Making the Mighty Goddess

The Mighty Goddess is a collection of 52 goddess myths from around the world written by me, Sally Pomme Clayton, with 52 papercuts created by artist and poet Sophie Herxheimer. My 40 year career as a writer and storyteller has focused on female protagonists and goddesses. And over that time Sophie and I have collaborated on creating several children’s books together. The first book we made was Tales of Amazing Maidens (Orchard Books 1995). We loved this book, it was unique and there really was nothing else like it at the time. It mixed stories of bold heroines with powerful goddesses. It was funny and moving. But the book did not get much attention or the publicity it deserved, and sadly it disappeared.

Our love for those fairytales, myths and female characters did not vanish. They lived on through the many live performances I created, through Sophie’s paintings and poems, and through several other books we made together. But now, after many years we have created our first book for adults and returned to the subject we both love so much. Along with 50 other goddess myths, The Mighty Goddess revisits two of the myths from Tales of Amazing Maidens – the myths of Alaskan goddess Sedna and Japanese goddess Amaterasu. But this latest collection is for adults, and the stories and images have not been censored or tamed. In this collection we have been freed to respond to all aspects of  the goddess myths: lust and greed; rape and rage; death and destruction; jealousy and murder; desire and love; transformation and rebirth. In those two myths in particular, Sedna violently looses her fingers and thumbs so that they can become all the sea creatures. And Amaterasu is tricked by laughter, created as a dancer reveals her vulva!

In The Mighty Goddess myth and art combine. Poetic language conjures each goddess and narrative, while giving space to Sophie’s paper cuts. Her playful images juxtapose the ordinary and the fabulous. The paper cuts truly are illustrations for adults. They are like icons that punctuate the drama of the myths, giving space in turn to the reader – a moment to pause, to dream, to think. I have taken my own journey through the myths and have placed the goddess at the centre of each story, not at the side or lost at the end where she often can be. I sometimes chose to leave out male characters or reduce their roles significantly – there are plenty of collections where you can find their stories! I tried to find, inhabit and give voice to each goddess. By telling the myths from the point of view of the goddess I discovered new emotions, meanings and metaphoric realities. Courage, power, determination and rage are emotions that repeatedly appeared in the goddess myths. I think the goddess’s rage is often ignored, but I found it to be a motivating force! Rage powers: Demeter’s search for her daughter; volcano Goddess Pele’s flowing lava; Freyja’s band of Valkyries; Diana’s desire to protect her female companions; Ereshkigal’s loneliness, and Lilith’s righteous fury.

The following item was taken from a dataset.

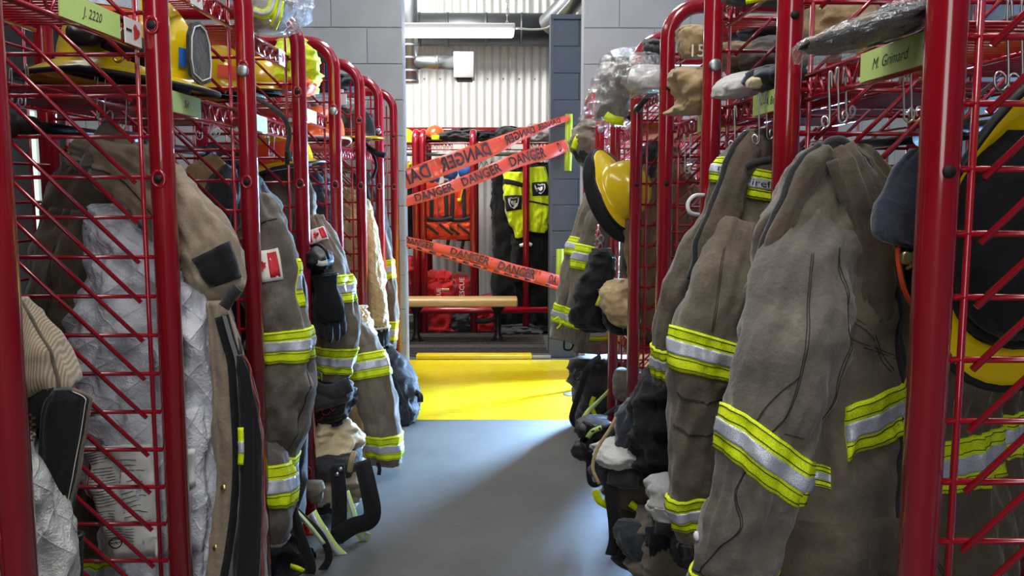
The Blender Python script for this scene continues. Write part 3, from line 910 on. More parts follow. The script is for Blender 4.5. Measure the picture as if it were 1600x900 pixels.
# ================================================================== RIGHT ROW
# ---- big coat nearest the camera on the right
D = 1.50
t = thing('turnout_coat', 'large brown firefighter coat with black-piped collar, nearest in the right aisle', 'coat', at(1300, 1000, D), 'turnout coats on the right rack')
B1 = rows([(226, 1292, 1332, D, .012), (236, 1276, 1346, D, .03), (262, 1256, 1366, D, .045), (300, 1236, 1388, D, .06), (350, 1212, 1404, D, .075), (420, 1195, 1412, D, .085), (500, 1195, 1415, D, .085),
           (600, 1198, 1418, D, .085), (690, 1200, 1420, D, .085), (770, 1200, 1418, D, .085), (850, 1200, 1415, D, .085), (930, 1200, 1410, D, .085), (1010, 1202, 1405, D, .08)], 2.6, .016, 1.4, .35, 3)
B1.mesh('coat_body', M['taupe'], t, 96)
vy = B1.v_of_y
B1.band(vy(600), vy(676), t, .145, .275, tilt=-.62, nu=24)
B1.band(vy(698), vy(726), t, .30, .38, nu=16)
B1.seams(t, [[(.30, vy(470)), (.25, vy(520)), (.13, vy(545)), (.11, vy(470)), (.16, vy(380)), (.20, vy(300))],
             [(.11, vy(545)), (.09, vy(640)), (.06, vy(770)), (.05, vy(900))],
             [(.45, vy(392)), (.36, vy(412)), (.27, vy(470)), (.2, vy(560))],
             [(.44, vy(808)), (.3, vy(800)), (.15, vy(782)), (.05, vy(768))]], r=.0012)
B1.patch('pocket_flap', .06, .47, vy(778), vy(872), M['taupe_dark'], t, .008, 24, 6)
# collar: two upright folds meeting at the hanging loop, edged in black
cl = arm([(1294, 236, D - .06, 10), (1272, 262, D - .075, 15), (1246, 310, D - .085, 17), (1222, 362, D - .09, 16), (1203, 415, D - .09, 12), (1192, 448, D - .085, 6)], 2, .004, seed=5, flat=.5)
co = cl.mesh('collar_fold', M['taupe_dark'], t, 28)
MB().tube([cl.P(.52, i / 40 * 5, .003) for i in range(41)], .006, 7).build('collar_piping', M['charcoal'], t)
cl2 = arm([(1318, 232, D - .05, 10), (1338, 262, D - .08, 17), (1352, 312, D - .10, 20), (1362, 372, D - .105, 21), (1366, 440, D - .1, 19), (1366, 500, D - .095, 14)], 2, .006, seed=6, flat=.45)
cl2.mesh('storm_flap', M['taupe_dark'], t, 28)
MB().tube([cl2.P(.0, i / 60 * 5, .002) for i in range(61)], .0035, 6).build('flap_piping', M['charcoal'], t)
MB().tube(smooth_path([at(1286, 234, D - .05), at(1296, 222, D - .05), at(1315, 220, D - .05), at(1330, 232, D - .05)], 6), .008, 8).build('hanging_loop', M['charcoal'], t)
B1.patch('front_opening', .170, .190, vy(300), vy(995), M['charcoal'], t, .0045, 4, 70)  # dark strip colours in the shade of the recessed front opening
strap('throat_tab', [(1300, 250, D - .11), (1312, 285, D - .115), (1322, 315, D - .115)], 18, M['taupe_dark'], t, .005)
# sleeve nearest the aisle
S1 = arm([(1290, 320, D - .04, 30), (1266, 420, D - .09, 58), (1244, 530, D - .13, 69), (1222, 625, D - .15, 67), (1198, 708, D - .16, 60), (1172, 785, D - .15, 54), (1153, 850, D - .14, 57), (1150, 905, D - .13, 56), (1148, 960, D - .12, 54)], 2.2, .010, 1.2, .7, 8, .8)
S1.mesh('sleeve', M['taupe_gray'], t, 72)
S1.band(3.62, 4.45, t, tilt=.3, nu=56)
S1.band(6.72, 7.35, t, nu=48)
S1.seams(t, [[(.30, 1.0), (.27, 2.0), (.26, 3.0), (.31, 3.7), (.36, 4.6), (.30, 5.2), (.36, 5.8), (.45, 6.6)],
             [(.22, .8), (.13, 1.7), (.09, 2.5), (.05, 3.2)], [(.26, 2.6), (.33, 3.1), (.36, 3.5)]], r=.0012)
S1.seams(t, [[(.02, 6.62), (.25, 6.62), (.48, 6.62)]], r=.0012)
MB().tube(smooth_path([S1.P(.2 + i * .03, 3.5, .004) for i in range(3)], 4), .001, 5).build('loose_thread', M['thread'], t)
MB().lathe([(.008, 0), (.008, .004), (.004, .007)], 12, Matrix.Translation(S1.P(.5, 5.9, .001)) @ Matrix.Rotation(R(-90), 4, 'Y')).build('snap_button', M['white_gray'], t)

# ---- coat behind the nearest post on the right
D = 1.612
t = thing('turnout_coat', 'dark brown coat behind the nearest red post at right, banded at the waist', 'coat', at(1480, 1000, D), 'turnout coats on the right rack')
B0 = rows([(330, 1430, 1500, D, .03), (400, 1400, 1540, D, .045), (480, 1380, 1552, D, .055), (560, 1372, 1556, D, .058), (640, 1366, 1540, D, .06), (740, 1378, 1552, D, .06), (830, 1400, 1568, D, .06), (930, 1420, 1580, D, .06), (1010, 1430, 1590, D, .06)], 2.4, .012, 1.5, .4, 13)
B0.mesh('coat_body', M['taupe_dark'], t, 80)
vy = B0.v_of_y
B0.band(vy(672), vy(748), t, .02, .48, tilt=-.14, nu=36)
B0.seams(t, [[(.46, vy(620)), (.43, vy(720)), (.37, vy(800)), (.3, vy(900))], [(.47, vy(470)), (.42, vy(430)), (.33, vy(420))]], r=.0012)
S0 = arm([(1555, 470, D + .02, 20), (1562, 560, D + .02, 30), (1562, 660, D + .02, 32), (1565, 760, D + .02, 34), (1570, 850, D + .02, 34)], seed=21, fold=.008)
S0.mesh('sleeve', M['taupe_dark'], t, 40)
S0.band(1.8, 2.45, t)

# ---- helmet hung in the first bay on the right, its hollow side towards us
hr = Matrix.Rotation(R(6), 3, 'Z') @ Matrix.Rotation(R(-84), 3, 'X') @ Matrix.Rotation(R(95), 3, 'Z')
ht, HT = helmet('fire_helmet', 'yellow-brimmed helmet showing its black padded underside behind the nearest right post', at(1598, 388, 1.290), hr, 'helmet_yellow', 1.2, shield=False)
lin = rows([(205, 1560, 1640, 1.265, .02), (260, 1515, 1690, 1.255, .035), (340, 1498, 1710, 1.250, .04), (430, 1500, 1710, 1.250, .04), (500, 1530, 1680, 1.255, .03), (530, 1570, 1640, 1.260, .012)], 2.2, .006, 1.6, 1, 3)
lin.mesh('padded_liner', M['black_cloth'], ht, 44)
ef = rows([(232, 1432, 1470, 1.260, .006), (262, 1404, 1478, 1.255, .008), (300, 1386, 1482, 1.250, .009), (340, 1372, 1486, 1.248, .009), (372, 1378, 1488, 1.248, .009), (388, 1425, 1488, 1.250, .006)], 3, .004, 1.2, .8, 4)
ef.mesh('ear_flap', M['navy'], ht, 40)
cord('orange_piping', [(1402, 386, 1.250), (1405, 420, 1.250), (1412, 450, 1.252), (1424, 476, 1.255)], .0036, M['orange_bright'], ht)
strap('chin_strap', [(1416, 384, 1.255), (1422, 430, 1.255), (1440, 500, 1.260), (1480, 560, 1.265)], 18, M['black_cloth'], ht, .004)
MB().lathe([(.011, 0), (.011, .003), (.007, .006), (.004, .006)], 16, Matrix.Translation(at(1416, 402, 1.246)) @ Matrix.Rotation(R(90), 4, 'X')).build('brass_snap', M['brass'], ht)
cord('brass_ring', [(1416, 390, 1.246), (1424, 398, 1.246), (1424, 414, 1.246), (1416, 420, 1.246)], .0028, M['brass'], ht)
cord('hanging_ring', [(1566, 178, 1.290), (1560, 160, 1.290), (1574, 150, 1.290), (1586, 162, 1.290), (1578, 178, 1.290)], .003, M['brass'], ht)

# ---- second coat, with yellow lettered collar band
D = 2.02
t = thing('turnout_coat', 'brown firefighter coat with a lettered yellow shoulder band, second on the right', 'coat', at(1150, 900, D), 'turnout coats on the right rack')
B2 = rows([(202, 1182, 1206, D, .012), (222, 1166, 1228, D, .03), (262, 1150, 1245, D, .05), (330, 1128, 1260, D, .075), (400, 1112, 1270, D, .09), (500, 1105, 1280, D, .095), (620, 1100, 1285, D, .095), (740, 1100, 1285, D, .09), (860, 1100, 1280, D, .085)], 2.4, .013, 1.6, .4, 31)
B2.mesh('coat_body', M['taupe'], t, 80)
vy = B2.v_of_y
cb = B2.band(vy(270), vy(316), t, .16, .49, tilt=.18, nu=24, name='lettered_band')
def on(L_, u, v, off, k):   # local print frame on a loft
    return lambda x, y: L_.P(u - x / (L_.W * k), v - y * 10, off)
def band_text(L_, txt, size, u0, u1, vv, off, parent, mat='ink'):
    V, Fc = text_mesh(txt, 1.0); xs = [v.x for v in V]; x0, x1 = min(xs), max(xs)
    P = []
    for v in V:
        a = (v.x - x0) / (x1 - x0); u = u0 + (u1 - u0) * a
        P.append(L_.P(u, vv(u) - v.y * size, off))
    return mesh_obj('lettering', P, Fc, M[mat], parent, smooth=False)
band_text(B2, 'Firefighter', .2, .35, .15, lambda u: (vy(270) + vy(316)) / 2 + .18 * math.cos(2 * math.pi * u), .0095, cb)
B2.seams(t, [[(.46, vy(420)), (.36, vy(400)), (.28, vy(470)), (.22, vy(600)), (.2, vy(740))], [(.42, vy(330)), (.36, vy(420)), (.3, vy(520))]], r=.0013)
strap('hanger_tab', [(1166, 262, D - .1), (1182, 254, D - .11), (1204, 250, D - .11)], 12, M['charcoal'], t, .006)
pk = rows([(396, 1150, 1196, D - .12, .008), (420, 1146, 1198, D - .125, .012), (446, 1150, 1190, D - .125, .012), (458, 1164, 1186, D - .12, .008)], 3, .003, 1, 1, 2)
pk.mesh('mic_pocket', M['taupe'], t, 28)
cf = arm([(1180, 212, D - .05, 8), (1160, 250, D - .07, 16), (1140, 310, D - .08, 18), (1124, 360, D - .09, 17), (1106, 400, D - .09, 13), (1090, 440, D - .08, 8)], 2, .005, seed=9, flat=.5)
cf.mesh('collar_fold', M['taupe_dark'], t, 28)
MB().tube([cf.P(.5, i / 40 * 5, .002) for i in range(41)], .007, 7).build('collar_piping', M['charcoal'], t)
S2 = arm([(1158, 350, D - .08, 26), (1138, 430, D - .11, 44), (1118, 500, D - .13, 50), (1105, 560, D - .14, 48), (1092, 630, D - .13, 43), (1088, 710, D - .12, 41), (1088, 780, D - .11, 36), (1092, 835, D - .10, 30)], 2.2, .009, 1.3, .8, 33, .8)
S2.mesh('sleeve', M['taupe'], t, 60)
S2.band(2.42, 3.3, t, tilt=.05); S2.band(5.75, 6.55, t, tilt=-.08)
S2.seams(t, [[(.34, .6), (.3, 1.5), (.28, 2.3)], [(.4, 4.3), (.28, 4.45), (.12, 4.3)], [(.4, 3.7), (.28, 3.8), (.12, 3.7)]], r=.0012)
SB = arm([(1150, 232, D + .02, 10), (1138, 262, D, 20), (1132, 300, D, 22), (1120, 350, D, 22), (1085, 410, D + .02, 26), (1062, 470, D + .05, 28), (1052, 540, D + .08, 26), (1050, 600, D + .1, 24)], 2, .007, seed=41, flat=.7)
SB.mesh('sleeve', M['taupe'], t, 44)
rb = SB.band(.75, 1.75, t, .08, .46, nu=16, name='lettered_band')
band_text(SB, 'Deni', .2, .38, .18, lambda u: 1.26, .0095, rb)
SB.band(6.0, 6.75, t)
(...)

The goddess appears in multiple forms and narratives across the world and there are  countless goddess myths, this collection is my selection from that vast source. I chose to define the goddess as a supreme deity who is or was worshipped, who appears as female, both male and female, or transcends gender. Writing the book over three years many of the same archetypal images kept recurring. Some of the images, characters and narrative events are impossibly strange, funny and surreal. And I found it thrilling that constant mythic sparks flashed between distant geographies and continents, languages and cultures. Goddesses Amaterasu, Wuriunpranilli and Saule appear as the sun, travelling across the sky to bring us light, descending into the underworld at the end of the day. The very body of goddesses Cybele, Pachamama, Pele, Asase Yaa and Tiamat become the earth itself. Goddesses Anahita, Ilmater, Oshun and Saraswati are linked to rain and water. While goddesses of death, Cihuacóatl, Hine-nui-te-pō and Asase Yaa draw humans back inside their womb at the end of life, the birth canal becoming a tomb, where you can be reborn.

Storytellers have always made and remade myths anew for each contemporary audience. Myths are always in the process of becoming. But in this collection I have attempted to balance my own exploration and discovery with respect for the narratives we have inherited from our ancestors. These myths link us to our past, to the dreams and terrors, wisdom and hope of those who came before us. I want to keep their unfathomable visions alive. The Mighty Goddess is both a legacy to a life of living with, loving and performing these myths, and to the immeasurable value of  those who kept the myths alive for thousands of years. I hope the book allows the mysterious images and narratives to reverberate with each other, revealing our shared cultural roots and deep collective preoccupations. And that our words and images give space for other worlds and possibilities, and your own dreams, to come into existence.